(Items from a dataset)
— Start —

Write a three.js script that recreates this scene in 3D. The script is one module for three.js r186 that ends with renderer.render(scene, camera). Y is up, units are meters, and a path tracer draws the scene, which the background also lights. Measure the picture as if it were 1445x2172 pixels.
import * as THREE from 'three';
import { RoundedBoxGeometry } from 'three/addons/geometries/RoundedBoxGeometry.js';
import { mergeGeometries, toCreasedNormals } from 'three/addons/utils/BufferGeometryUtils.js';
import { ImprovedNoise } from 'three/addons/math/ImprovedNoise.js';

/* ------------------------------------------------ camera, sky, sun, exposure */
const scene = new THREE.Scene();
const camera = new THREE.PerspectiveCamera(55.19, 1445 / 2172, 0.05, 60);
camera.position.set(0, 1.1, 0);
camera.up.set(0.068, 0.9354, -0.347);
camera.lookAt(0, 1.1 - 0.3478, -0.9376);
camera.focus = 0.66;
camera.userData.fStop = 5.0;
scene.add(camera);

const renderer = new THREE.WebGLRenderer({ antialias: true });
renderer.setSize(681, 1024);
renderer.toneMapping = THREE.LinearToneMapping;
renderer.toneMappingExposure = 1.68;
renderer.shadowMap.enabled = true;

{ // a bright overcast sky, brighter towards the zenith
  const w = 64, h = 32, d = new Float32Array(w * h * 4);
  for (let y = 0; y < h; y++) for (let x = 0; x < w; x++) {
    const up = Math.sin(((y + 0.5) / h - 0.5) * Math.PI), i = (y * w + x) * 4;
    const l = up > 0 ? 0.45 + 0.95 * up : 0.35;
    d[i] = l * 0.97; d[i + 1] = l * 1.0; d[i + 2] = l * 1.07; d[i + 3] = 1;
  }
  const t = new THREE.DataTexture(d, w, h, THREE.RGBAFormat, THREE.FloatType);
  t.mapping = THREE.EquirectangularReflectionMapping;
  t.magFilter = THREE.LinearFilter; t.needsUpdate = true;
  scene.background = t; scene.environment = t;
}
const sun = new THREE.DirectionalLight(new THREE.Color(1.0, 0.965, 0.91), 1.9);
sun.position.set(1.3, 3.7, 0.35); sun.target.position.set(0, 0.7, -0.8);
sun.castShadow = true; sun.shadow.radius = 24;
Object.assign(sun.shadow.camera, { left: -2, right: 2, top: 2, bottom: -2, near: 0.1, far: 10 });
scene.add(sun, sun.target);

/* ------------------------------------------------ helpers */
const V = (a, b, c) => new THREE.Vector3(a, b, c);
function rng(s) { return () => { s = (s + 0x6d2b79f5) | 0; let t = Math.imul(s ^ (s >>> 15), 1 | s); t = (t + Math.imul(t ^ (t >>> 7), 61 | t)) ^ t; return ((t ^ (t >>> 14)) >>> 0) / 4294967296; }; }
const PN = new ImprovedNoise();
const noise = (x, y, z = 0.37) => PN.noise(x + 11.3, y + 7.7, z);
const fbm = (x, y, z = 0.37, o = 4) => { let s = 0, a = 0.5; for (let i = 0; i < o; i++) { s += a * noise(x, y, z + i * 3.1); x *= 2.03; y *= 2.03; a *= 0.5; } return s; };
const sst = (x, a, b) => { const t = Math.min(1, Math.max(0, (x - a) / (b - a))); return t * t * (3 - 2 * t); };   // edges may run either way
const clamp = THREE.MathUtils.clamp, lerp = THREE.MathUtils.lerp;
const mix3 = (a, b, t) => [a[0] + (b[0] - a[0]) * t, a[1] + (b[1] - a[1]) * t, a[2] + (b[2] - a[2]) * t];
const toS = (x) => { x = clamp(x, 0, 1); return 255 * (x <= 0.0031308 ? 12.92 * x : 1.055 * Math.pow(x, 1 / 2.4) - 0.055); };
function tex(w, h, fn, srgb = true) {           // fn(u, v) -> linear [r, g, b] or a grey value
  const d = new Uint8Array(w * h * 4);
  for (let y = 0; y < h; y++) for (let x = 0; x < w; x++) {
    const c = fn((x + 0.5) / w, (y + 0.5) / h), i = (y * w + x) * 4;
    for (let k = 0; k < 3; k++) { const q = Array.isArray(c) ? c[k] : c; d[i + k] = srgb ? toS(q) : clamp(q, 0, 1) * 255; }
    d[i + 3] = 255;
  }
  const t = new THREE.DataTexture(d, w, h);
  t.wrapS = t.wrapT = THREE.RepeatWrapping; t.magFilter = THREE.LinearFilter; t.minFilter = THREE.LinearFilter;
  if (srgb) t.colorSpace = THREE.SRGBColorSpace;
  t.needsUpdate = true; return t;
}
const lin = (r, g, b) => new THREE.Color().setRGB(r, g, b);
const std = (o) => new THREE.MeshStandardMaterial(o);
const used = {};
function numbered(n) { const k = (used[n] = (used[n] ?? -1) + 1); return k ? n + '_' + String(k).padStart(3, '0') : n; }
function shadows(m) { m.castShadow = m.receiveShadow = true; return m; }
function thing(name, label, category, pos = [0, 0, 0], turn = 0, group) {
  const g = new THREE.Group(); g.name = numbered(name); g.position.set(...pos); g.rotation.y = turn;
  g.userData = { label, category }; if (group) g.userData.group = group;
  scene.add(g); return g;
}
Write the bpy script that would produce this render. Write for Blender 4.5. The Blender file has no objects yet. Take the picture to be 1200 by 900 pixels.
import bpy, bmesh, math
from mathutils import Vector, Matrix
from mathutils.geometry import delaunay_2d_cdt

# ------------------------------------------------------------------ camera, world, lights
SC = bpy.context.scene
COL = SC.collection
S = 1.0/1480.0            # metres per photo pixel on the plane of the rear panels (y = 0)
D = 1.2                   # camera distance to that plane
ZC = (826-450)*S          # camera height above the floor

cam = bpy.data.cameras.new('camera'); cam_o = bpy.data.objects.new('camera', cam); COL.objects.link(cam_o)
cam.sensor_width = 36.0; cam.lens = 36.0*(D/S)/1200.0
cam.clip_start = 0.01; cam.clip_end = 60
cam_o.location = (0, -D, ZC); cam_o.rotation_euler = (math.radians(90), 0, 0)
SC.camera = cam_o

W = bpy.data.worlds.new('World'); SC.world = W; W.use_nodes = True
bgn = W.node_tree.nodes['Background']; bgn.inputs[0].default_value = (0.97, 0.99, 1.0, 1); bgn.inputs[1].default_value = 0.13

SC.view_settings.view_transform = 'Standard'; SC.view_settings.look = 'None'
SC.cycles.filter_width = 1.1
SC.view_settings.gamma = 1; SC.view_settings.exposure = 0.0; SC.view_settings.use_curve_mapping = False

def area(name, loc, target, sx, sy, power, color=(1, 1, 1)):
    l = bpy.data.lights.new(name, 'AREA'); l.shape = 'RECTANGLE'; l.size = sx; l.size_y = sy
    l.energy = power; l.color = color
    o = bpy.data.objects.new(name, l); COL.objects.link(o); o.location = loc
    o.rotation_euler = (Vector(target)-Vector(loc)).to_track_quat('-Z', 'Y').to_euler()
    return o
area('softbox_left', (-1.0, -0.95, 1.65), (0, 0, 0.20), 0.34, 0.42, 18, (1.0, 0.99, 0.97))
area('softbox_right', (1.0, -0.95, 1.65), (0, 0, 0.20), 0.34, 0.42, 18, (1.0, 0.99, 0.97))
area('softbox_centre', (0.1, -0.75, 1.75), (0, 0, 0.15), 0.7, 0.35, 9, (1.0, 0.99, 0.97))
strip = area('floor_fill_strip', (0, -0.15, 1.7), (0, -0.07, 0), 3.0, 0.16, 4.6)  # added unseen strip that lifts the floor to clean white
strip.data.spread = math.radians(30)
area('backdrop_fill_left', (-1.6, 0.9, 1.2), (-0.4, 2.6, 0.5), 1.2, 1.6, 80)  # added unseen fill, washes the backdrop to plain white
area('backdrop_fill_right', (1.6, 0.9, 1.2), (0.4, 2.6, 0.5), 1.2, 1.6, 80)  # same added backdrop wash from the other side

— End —

| What is being asked |
Of the lines above, retype only those from the line containing "Write the bpy" through the line containing "SC.view_settings.gamma = 1;", including both, exactly.

| Solution for this problem |
Write the bpy script that would produce this render. Write for Blender 4.5. The Blender file has no objects yet. Take the picture to be 1200 by 900 pixels.
import bpy, bmesh, math
from mathutils import Vector, Matrix
from mathutils.geometry import delaunay_2d_cdt

# ------------------------------------------------------------------ camera, world, lights
SC = bpy.context.scene
COL = SC.collection
S = 1.0/1480.0            # metres per photo pixel on the plane of the rear panels (y = 0)
D = 1.2                   # camera distance to that plane
ZC = (826-450)*S          # camera height above the floor

cam = bpy.data.cameras.new('camera'); cam_o = bpy.data.objects.new('camera', cam); COL.objects.link(cam_o)
cam.sensor_width = 36.0; cam.lens = 36.0*(D/S)/1200.0
cam.clip_start = 0.01; cam.clip_end = 60
cam_o.location = (0, -D, ZC); cam_o.rotation_euler = (math.radians(90), 0, 0)
SC.camera = cam_o

W = bpy.data.worlds.new('World'); SC.world = W; W.use_nodes = True
bgn = W.node_tree.nodes['Background']; bgn.inputs[0].default_value = (0.97, 0.99, 1.0, 1); bgn.inputs[1].default_value = 0.13

SC.view_settings.view_transform = 'Standard'; SC.view_settings.look = 'None'
SC.cycles.filter_width = 1.1
SC.view_settings.gamma = 1; SC.view_settings.exposure = 0.0; SC.view_settings.use_curve_mapping = False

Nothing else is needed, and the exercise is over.